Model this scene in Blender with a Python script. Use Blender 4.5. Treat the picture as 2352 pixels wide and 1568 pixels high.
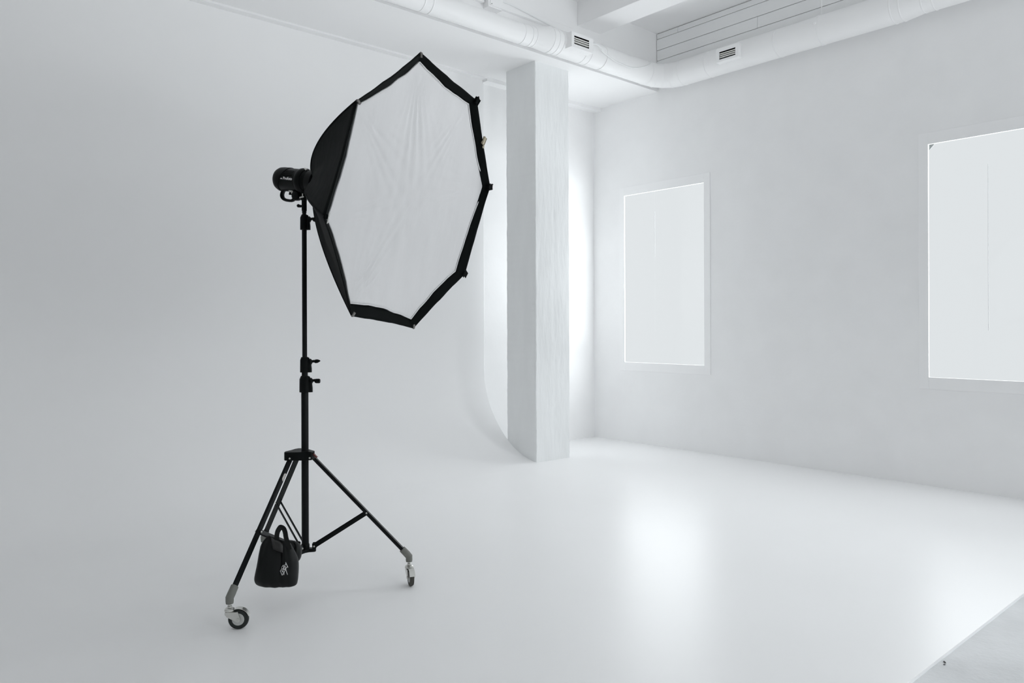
import bpy, bmesh, math, random
from math import sin, cos, pi, radians, sqrt
from mathutils import Vector, Matrix, noise

S = bpy.context.scene
C = S.collection
for o in list(bpy.data.objects):
    bpy.data.objects.remove(o)

# ------------------------------------------------------------------ camera
# room axes: x runs along the back wall, y runs towards it, z is up; metres
YAW = 0.7195
cam = bpy.data.cameras.new('camera')
cam.sensor_width = 36.0
cam.lens = 1736.44 / 2352 * 36.0
cam.shift_y = -36.93 / 2352
cam.clip_start = 0.05
cam_o = bpy.data.objects.new('camera', cam)
C.objects.link(cam_o)
cam_o.matrix_world = (Matrix.Translation((0, 0, 1.5)) @ Matrix.Rotation(-YAW, 4, 'Z')
                      @ Matrix.Rotation(pi / 2, 4, 'X') @ Matrix.Rotation(-0.0033, 4, 'Z'))
S.camera = cam_o
S.view_settings.view_transform = 'Standard'
S.view_settings.look = 'None'
S.view_settings.gamma = 1.0
S.view_settings.use_curve_mapping = False
S.view_settings.exposure = 0.0
S.cycles.max_bounces = 14
S.cycles.diffuse_bounces = 12
S.cycles.glossy_bounces = 6
S.cycles.transparent_max_bounces = 12
S.cycles.caustics_reflective = False
S.cycles.caustics_refractive = False
S.cycles.use_denoising = True
S.cycles.adaptive_threshold = 0.015

# ------------------------------------------------------------------ sky: hazy overcast, even at the horizon, bright cloud above it
# and an unseen ground glow added below to light the ceiling; the -y half, where the sun stands behind the cloud, is brighter
LOW = 0.785                                            # what the windows show
GND_NEAR, GND_FAR, MID_A, MID_B, TOP = 4.8, 10.9, 6.4, 8.4, 3.3
SUN_LOW, SUN_MID = 3.5, 0.0
TINT = (0.955, 1.0, 1.022)
w = bpy.data.worlds.new('overcast_sky')
S.world = w
w.use_nodes = True
nt = w.node_tree
nt.nodes.clear()
N, L = nt.nodes.new, nt.links.new
tc = N('ShaderNodeTexCoord')
sx = N('ShaderNodeSeparateXYZ')
L(tc.outputs['Generated'], sx.inputs[0])
zr = N('ShaderNodeMapRange')
zr.inputs['From Min'].default_value = -1.0
zr.inputs['From Max'].default_value = 1.0
L(sx.outputs['Z'], zr.inputs['Value'])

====

=== Objective ===
Leave out the pictures and copy the rest of the material above exactly.

=== The answer ===
Model this scene in Blender with a Python script. Use Blender 4.5. Treat the picture as 2352 pixels wide and 1568 pixels high.
import bpy, bmesh, math, random
from math import sin, cos, pi, radians, sqrt
from mathutils import Vector, Matrix, noise

S = bpy.context.scene
C = S.collection
for o in list(bpy.data.objects):
    bpy.data.objects.remove(o)

# ------------------------------------------------------------------ camera
# room axes: x runs along the back wall, y runs towards it, z is up; metres
YAW = 0.7195
cam = bpy.data.cameras.new('camera')
cam.sensor_width = 36.0
cam.lens = 1736.44 / 2352 * 36.0
cam.shift_y = -36.93 / 2352
cam.clip_start = 0.05
cam_o = bpy.data.objects.new('camera', cam)
C.objects.link(cam_o)
cam_o.matrix_world = (Matrix.Translation((0, 0, 1.5)) @ Matrix.Rotation(-YAW, 4, 'Z')
                      @ Matrix.Rotation(pi / 2, 4, 'X') @ Matrix.Rotation(-0.0033, 4, 'Z'))
S.camera = cam_o
S.view_settings.view_transform = 'Standard'
S.view_settings.look = 'None'
S.view_settings.gamma = 1.0
S.view_settings.use_curve_mapping = False
S.view_settings.exposure = 0.0
S.cycles.max_bounces = 14
S.cycles.diffuse_bounces = 12
S.cycles.glossy_bounces = 6
S.cycles.transparent_max_bounces = 12
S.cycles.caustics_reflective = False
S.cycles.caustics_refractive = False
S.cycles.use_denoising = True
S.cycles.adaptive_threshold = 0.015

# ------------------------------------------------------------------ sky: hazy overcast, even at the horizon, bright cloud above it
# and an unseen ground glow added below to light the ceiling; the -y half, where the sun stands behind the cloud, is brighter
LOW = 0.785                                            # what the windows show
GND_NEAR, GND_FAR, MID_A, MID_B, TOP = 4.8, 10.9, 6.4, 8.4, 3.3
SUN_LOW, SUN_MID = 3.5, 0.0
TINT = (0.955, 1.0, 1.022)
w = bpy.data.worlds.new('overcast_sky')
S.world = w
w.use_nodes = True
nt = w.node_tree
nt.nodes.clear()
N, L = nt.nodes.new, nt.links.new
tc = N('ShaderNodeTexCoord')
sx = N('ShaderNodeSeparateXYZ')
L(tc.outputs['Generated'], sx.inputs[0])
zr = N('ShaderNodeMapRange')
zr.inputs['From Min'].default_value = -1.0
zr.inputs['From Max'].default_value = 1.0
L(sx.outputs['Z'], zr.inputs['Value'])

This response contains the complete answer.